![](//2.bp.blogspot.com/_lhD2cuhayWU/TOVWdreQQGI/AAAAAAAAA6Y/9gNk1XgzBRM/s320/Queen_Christina.jpg)
I admit, I am a sucker for a good story about the royals. The happy news of Prince William and lovely Kate Middleton this week got me thinking about Queen Christina, the Swedish cross-dressing lesbian who ruled Sweden in the 17th century. At birth, she was mistaken for a boy because she was covered in hair and cried in a strong, hoarse voice. She was consistently described as masculine, and she preferred men's clothes. Sound like anyone you know? She was also quite skilled as a horseman and at other traditionally male pursuits. Her father, King Gustavus Adolphus, was struck by his daughter's bright intelligence—which, in that era, was not considered a female attribute—and ordered that she be raised as a prince to become the future monarch. She never married. When she abdicated the throne in 1654, she shed her regalia, left the country,
![](//1.bp.blogspot.com/_lhD2cuhayWU/TOVWuUKgp1I/AAAAAAAAA6g/O-A9RnvfiLg/s200/Garbo_Queen_Christina__kiss.jpg)

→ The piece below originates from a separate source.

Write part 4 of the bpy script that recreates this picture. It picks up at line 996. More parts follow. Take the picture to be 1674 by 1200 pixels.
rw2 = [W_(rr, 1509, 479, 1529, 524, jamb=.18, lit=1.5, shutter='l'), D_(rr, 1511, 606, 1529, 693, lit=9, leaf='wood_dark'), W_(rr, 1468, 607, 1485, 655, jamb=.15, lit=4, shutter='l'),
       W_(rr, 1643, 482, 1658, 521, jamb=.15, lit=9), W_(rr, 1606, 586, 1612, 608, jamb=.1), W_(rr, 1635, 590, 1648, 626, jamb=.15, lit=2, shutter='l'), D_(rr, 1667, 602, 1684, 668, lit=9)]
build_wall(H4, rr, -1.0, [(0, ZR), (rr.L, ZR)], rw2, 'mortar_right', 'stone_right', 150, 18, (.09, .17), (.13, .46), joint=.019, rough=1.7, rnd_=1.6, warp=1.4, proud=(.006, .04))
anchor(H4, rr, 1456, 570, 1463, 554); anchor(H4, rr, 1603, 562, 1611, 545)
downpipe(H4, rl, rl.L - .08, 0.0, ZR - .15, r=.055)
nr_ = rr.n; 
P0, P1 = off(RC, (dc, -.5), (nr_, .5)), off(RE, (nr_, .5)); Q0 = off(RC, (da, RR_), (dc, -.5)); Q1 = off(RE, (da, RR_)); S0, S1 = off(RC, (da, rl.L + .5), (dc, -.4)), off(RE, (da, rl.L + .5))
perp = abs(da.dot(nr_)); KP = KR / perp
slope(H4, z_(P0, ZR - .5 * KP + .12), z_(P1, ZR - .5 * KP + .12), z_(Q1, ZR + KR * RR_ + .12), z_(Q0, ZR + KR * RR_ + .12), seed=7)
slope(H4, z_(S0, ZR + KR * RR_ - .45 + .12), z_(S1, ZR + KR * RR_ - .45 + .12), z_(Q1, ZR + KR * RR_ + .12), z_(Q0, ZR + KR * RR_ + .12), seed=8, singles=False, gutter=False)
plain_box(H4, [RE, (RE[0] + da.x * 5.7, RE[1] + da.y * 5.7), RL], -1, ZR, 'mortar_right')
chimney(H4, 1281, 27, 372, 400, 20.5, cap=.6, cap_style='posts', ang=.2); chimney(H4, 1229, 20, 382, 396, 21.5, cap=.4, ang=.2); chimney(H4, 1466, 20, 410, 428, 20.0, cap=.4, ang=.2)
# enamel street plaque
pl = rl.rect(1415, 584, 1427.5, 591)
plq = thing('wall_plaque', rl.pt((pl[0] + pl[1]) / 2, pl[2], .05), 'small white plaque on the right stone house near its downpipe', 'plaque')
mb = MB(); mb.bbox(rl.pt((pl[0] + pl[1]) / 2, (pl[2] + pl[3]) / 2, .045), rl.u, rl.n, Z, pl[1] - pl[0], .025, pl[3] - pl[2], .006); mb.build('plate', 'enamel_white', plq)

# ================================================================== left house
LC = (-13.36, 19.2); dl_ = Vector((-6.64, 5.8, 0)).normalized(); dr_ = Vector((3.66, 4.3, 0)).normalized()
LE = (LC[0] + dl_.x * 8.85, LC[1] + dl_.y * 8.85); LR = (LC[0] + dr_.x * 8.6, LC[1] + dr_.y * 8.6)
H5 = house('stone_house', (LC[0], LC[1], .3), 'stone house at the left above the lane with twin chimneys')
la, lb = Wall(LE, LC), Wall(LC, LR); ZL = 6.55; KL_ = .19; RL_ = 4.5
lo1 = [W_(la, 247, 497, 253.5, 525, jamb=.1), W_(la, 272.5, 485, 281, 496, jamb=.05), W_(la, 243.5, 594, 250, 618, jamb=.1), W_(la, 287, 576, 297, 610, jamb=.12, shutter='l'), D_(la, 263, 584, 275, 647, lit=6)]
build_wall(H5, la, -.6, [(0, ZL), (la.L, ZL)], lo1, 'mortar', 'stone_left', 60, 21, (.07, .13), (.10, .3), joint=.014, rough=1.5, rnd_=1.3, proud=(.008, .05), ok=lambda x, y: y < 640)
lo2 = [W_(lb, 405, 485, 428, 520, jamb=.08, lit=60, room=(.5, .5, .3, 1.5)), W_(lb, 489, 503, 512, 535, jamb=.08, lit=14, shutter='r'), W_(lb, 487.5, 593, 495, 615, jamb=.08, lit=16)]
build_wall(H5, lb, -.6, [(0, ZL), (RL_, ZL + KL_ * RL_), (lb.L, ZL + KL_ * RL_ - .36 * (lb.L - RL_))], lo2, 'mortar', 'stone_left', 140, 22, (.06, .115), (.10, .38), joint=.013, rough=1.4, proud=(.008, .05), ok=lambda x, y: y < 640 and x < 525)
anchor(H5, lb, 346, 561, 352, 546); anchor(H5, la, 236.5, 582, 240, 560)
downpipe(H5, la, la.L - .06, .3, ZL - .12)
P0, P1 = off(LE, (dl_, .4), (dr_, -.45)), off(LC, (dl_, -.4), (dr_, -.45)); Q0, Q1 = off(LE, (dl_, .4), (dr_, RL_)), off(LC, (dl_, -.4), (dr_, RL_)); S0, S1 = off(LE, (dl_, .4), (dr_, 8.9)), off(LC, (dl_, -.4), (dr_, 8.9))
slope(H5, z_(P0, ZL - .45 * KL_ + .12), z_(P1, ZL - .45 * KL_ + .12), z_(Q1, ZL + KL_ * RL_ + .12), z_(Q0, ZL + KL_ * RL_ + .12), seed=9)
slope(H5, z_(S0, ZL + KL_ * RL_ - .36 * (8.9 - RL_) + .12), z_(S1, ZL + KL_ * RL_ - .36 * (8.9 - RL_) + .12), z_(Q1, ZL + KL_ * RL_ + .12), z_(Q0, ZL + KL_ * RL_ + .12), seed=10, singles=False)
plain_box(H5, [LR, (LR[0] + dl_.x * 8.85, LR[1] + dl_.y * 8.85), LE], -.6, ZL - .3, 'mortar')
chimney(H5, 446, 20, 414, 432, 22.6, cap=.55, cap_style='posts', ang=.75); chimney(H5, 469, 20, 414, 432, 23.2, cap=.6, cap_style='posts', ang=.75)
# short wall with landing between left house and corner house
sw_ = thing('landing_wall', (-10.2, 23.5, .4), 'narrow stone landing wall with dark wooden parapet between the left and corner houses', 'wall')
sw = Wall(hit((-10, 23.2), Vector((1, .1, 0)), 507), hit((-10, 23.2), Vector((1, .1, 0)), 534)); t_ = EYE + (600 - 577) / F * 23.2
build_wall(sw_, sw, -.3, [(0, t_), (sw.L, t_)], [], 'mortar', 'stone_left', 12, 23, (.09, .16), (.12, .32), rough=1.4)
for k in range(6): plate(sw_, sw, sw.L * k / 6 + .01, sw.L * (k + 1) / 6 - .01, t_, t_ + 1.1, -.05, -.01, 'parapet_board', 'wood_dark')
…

and rode as a man on horseback through Denmark. Don't you just love a swashbuckling dyke?
Greta Garbo, another queer Swede, played Queen Christina in the 1933 motion picture. The film did not accurately portray Christina's life—which was extraordinarily eventful—but did offer
sexy tomboy Garbo kissing another woman on screen.